At Mammoth Lakes, California, close to Devils Postpile National Monument and Yosemite National Park, Town Council Member John Wentworth said his community “is a gateway to the Eastern Sierra, one of thousands of landscapes nationwide that define who we are as Americans. We are a vital partner to the federal government; we work together to steward the public lands that are every American’s birthright and the source of our rural economy.

"Will this new administration recklessly break these partnerships just to defile treasured landscapes?" he wondered. "Small towns and rural counties throughout the nation that depend on public lands for our economies deserve to know — what is this vision being so jealously guarded and recklessly pursued? Our constituents and the millions of visitors that we serve not only want to know, they are insisting.”

Back on LinkedIn, Moxley despaired over what the firings will do to the parks.

"I can't even begin to fathom how these actions will reverberate throughout all corners of our society. But I do have a pretty good idea what will happen to our national parks — America's best idea. Without staff, the National Park Service will be unable to carry out its 100+-year mandate to leave the parks unimpaired for the enjoyment of future generations," she wrote. "This is a mission that my colleagues and I take seriously. We work for far less pay than we could in the private sector, and we spend many, many years working our way up the career ladder because we are passionate about serving our country by protecting public lands.

"Yes, there will be long lines at the parks' fee booths, closed visitor centers, overflowing toilets, and poop on the trails, but there will also be severely impaired natural and cultural resources," she added. "This is happening at a time when we need public lands more than ever, to provide breathing room and landscape connectivity for wildlife who are losing habitat everywhere, to protect rare species, to preserve biodiversity, and to provide everyone with a measure of resilience in the face of climate change.

"The benefits that our parks provide are irreplaceable."

Others also used LinkedIn to vent their frustrations with the dismissals.

Jacob B. was an attorney for the Interior Department, working with judges to deal with public grazing cases, federal royality disputes, and mining violations.

"Not only is this work critical to ensure proper and fair use of our nation's natural resources," he wrote, "but it is MANDATED by numerous statutes. My colleagues and I are not lazy. We are not 'low productivity.' We are reliable, trustworthy, and we strive for excellence depsite what an unnamed OPM representative told us. We are all Americans devoted to serving our country and our fellow Americans.

"The politically motivated and illegal terminations within the Depatment of Interior, and specifically my office, is a direct assault on the statutory rights of private citizens to receive hearings and present appeals of federal agency decisions," he added. "This includes ranchers who raise our country's food supply, natural resource companies who provide power and jobs, and private citizens who recreate and hunt our public lands."

Brian Gibbs was a ranger at Effigy Mounds National Monument in Iowa who educated visitors on the history of the Native American burial mounds there. 

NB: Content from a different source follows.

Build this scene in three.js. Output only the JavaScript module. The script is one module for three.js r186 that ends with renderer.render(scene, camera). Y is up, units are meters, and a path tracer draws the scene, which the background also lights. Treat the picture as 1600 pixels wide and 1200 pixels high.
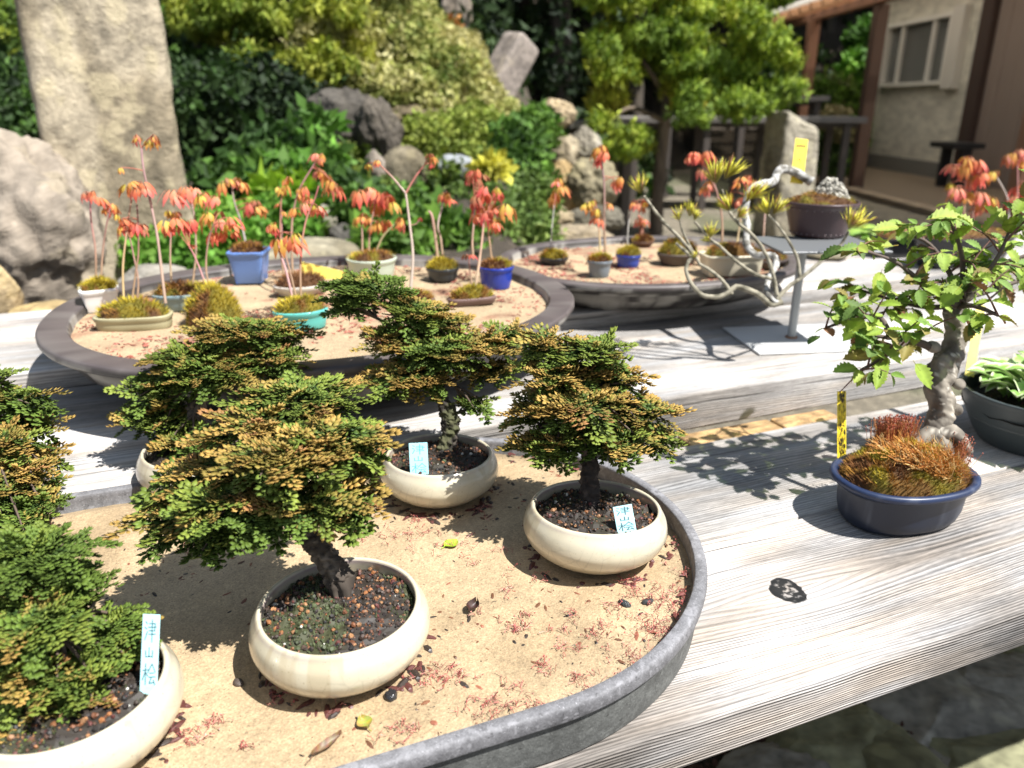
import * as THREE from 'three';
import { mergeGeometries } from 'three/addons/utils/BufferGeometryUtils.js';
import { RoundedBoxGeometry } from 'three/addons/geometries/RoundedBoxGeometry.js';

// ---------- camera, sky, sun, exposure ----------
const scene = new THREE.Scene();
const F = 1202, PITCH = 20 * Math.PI / 180, CP = Math.cos(PITCH), SP = Math.sin(PITCH), EYE = 0.95;
const camera = new THREE.PerspectiveCamera(2 * Math.atan(600 / F) * 180 / Math.PI, 4 / 3, 0.02, 300);
camera.position.set(0, EYE, 0);
camera.rotation.set(-PITCH, 0, 0);
camera.focus = 0.55;
camera.userData.fStop = 7.2;
const sunDir = new THREE.Vector3(0.54, 1, 0.3).normalize();
{ // clear, slightly hazy midday sky: pale at the horizon, blue overhead, brighter round the sun
  const w = 256, h = 128, d = new Float32Array(w * h * 4);
  for (let j = 0; j < h; j++) for (let i = 0; i < w; i++) {
    const el = ((j + 0.5) / h - 0.5) * Math.PI, az = ((i + 0.5) / w - 0.5) * 2 * Math.PI, y = Math.max(0, Math.sin(el)), dir = new THREE.Vector3(Math.cos(az) * Math.cos(el), Math.sin(el), Math.sin(az) * Math.cos(el));
    const t = Math.pow(1 - y, 3), g = Math.exp((dir.dot(sunDir) - 1) * 6), o = (j * w + i) * 4;
    [[0.3, 0.95], [0.42, 0.98], [0.62, 1.0]].forEach(([z, hz], c) => { d[o + c] = 0.4 * (z + (hz - z) * t + 0.5 * g); }); d[o + 3] = 1;
  }
  const sky = new THREE.DataTexture(d, w, h, THREE.RGBAFormat, THREE.FloatType); sky.mapping = THREE.EquirectangularReflectionMapping; sky.magFilter = sky.minFilter = THREE.LinearFilter; sky.needsUpdate = true;
  scene.background = sky; scene.environment = sky;
}
const sun = new THREE.DirectionalLight(new THREE.Color(1, 0.98, 0.945), 5);
sun.name = 'sun';
sun.position.copy(sunDir.clone().multiplyScalar(20));
sun.castShadow = true;
sun.shadow.mapSize.set(4096, 4096);
Object.assign(sun.shadow.camera, { left: -10, right: 10, top: 10, bottom: -10, near: 1, far: 60 });
scene.add(sun, sun.target);
const renderer = new THREE.WebGLRenderer({ antialias: true });
renderer.toneMapping = THREE.LinearToneMapping;
renderer.toneMappingExposure = 2.1;
renderer.shadowMap.enabled = true;

// ---------- helpers ----------
const V = (x, y, z) => new THREE.Vector3(x, y, z);
const rng = (a) => () => { a |= 0; a = a + 0x6D2B79F5 | 0; let t = Math.imul(a ^ a >>> 15, 1 | a); t = t + Math.imul(t ^ t >>> 7, 61 | t) ^ t; return ((t ^ t >>> 14) >>> 0) / 4294967296; };
const lerp = (a, b, t) => a + (b - a) * t, clamp = (x, a = 0, b = 1) => Math.min(b, Math.max(a, x));
const sstep = (a, b, x) => { const t = clamp((x - a) / (b - a)); return t * t * (3 - 2 * t); };
const hash3 = (x, y, z) => { let h = Math.imul(x, 374761393) ^ Math.imul(y, 668265263) ^ Math.imul(z, 2147483647 ^ 1274126177); h = Math.imul(h ^ h >>> 13, 1274126177); h ^= h >>> 16; return (h >>> 0) / 4294967296; };
const n3 = (x, y, z) => {           // value noise 0..1
  const i = Math.floor(x), j = Math.floor(y), k = Math.floor(z); let a = x - i, b = y - j, c = z - k;
  a = a * a * (3 - 2 * a); b = b * b * (3 - 2 * b); c = c * c * (3 - 2 * c);
  const L = (p, q, r) => hash3(i + p, j + q, k + r);
  return lerp(lerp(lerp(L(0, 0, 0), L(1, 0, 0), a), lerp(L(0, 1, 0), L(1, 1, 0), a), b), lerp(lerp(L(0, 0, 1), L(1, 0, 1), a), lerp(L(0, 1, 1), L(1, 1, 1), a), b), c);
};
const fbm = (x, y, z, o = 4) => { let s = 0, a = 0.5, t = 0; for (let i = 0; i < o; i++) { s += a * n3(x, y, z); t += a; a *= 0.5; x = x * 2.03 + 7.1; y = y * 2.03 + 3.7; z = z * 2.03 + 1.3; } return s / t; };
// camera bookkeeping: where a point of the photograph lies in the place
const ray = (x, y) => { const u = (x - 800) / F, v = (600 - y) / F; return V(u, v * CP - SP, -(CP + v * SP)); };
const at = (x, y, t) => ray(x, y).multiplyScalar(t).add(V(0, EYE, 0));
const onY = (x, y, Y) => { const r = ray(x, y); return r.multiplyScalar((Y - EYE) / r.y).add(V(0, EYE, 0)); };
const depthOf = (p) => -(p.y - EYE) * SP - p.z * CP;           // distance along the lens axis
const pxm = (p) => depthOf(p) / F;                             // metres per photo pixel at a point
const YAW = 22.1 * Math.PI / 180, CA = Math.cos(YAW), SA = Math.sin(YAW);
const bench = (u, s, y) => V(CA * u + SA * s, y, -SA * u + CA * s);   // along the bench, towards the viewer, up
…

"Without any type of formal notice my position was ripped out from under my feet at 4 p.m. on Friday," he wrote in an essay posted elsewhere. "Before I could fully print off my government records, I was locked out of my email and unable to access my personal and professional records."

Along with citing his myiad roles — "I am the toilet scrubber and soap dispenser, I am the open trail hiked by people from all walks of life, I am the highlight of your child's school day, I am the Band-aid for a skinned knee, I am the lesson that showed your children that we live in a worl of gifts -- not commodities, that gratitude and reciprocity are the doorway to true abundance, not power, money, or fear I am the one who taught your kid the thrush's song and the hawk's cry" — Gibbs added that, "I am gone from the office, I am the resistance, but mostly I'm just tired.

"I am tired from weeks of being bullied and censored by billionaires. I am tired of waking up every morning at 2 a.m. wondering how I cam going to provide for my family if I lose my job. I am tired of wiping away my wife's tears and reassuring her that things will be okay for our growing family.

"Things are not okay. I am not okay."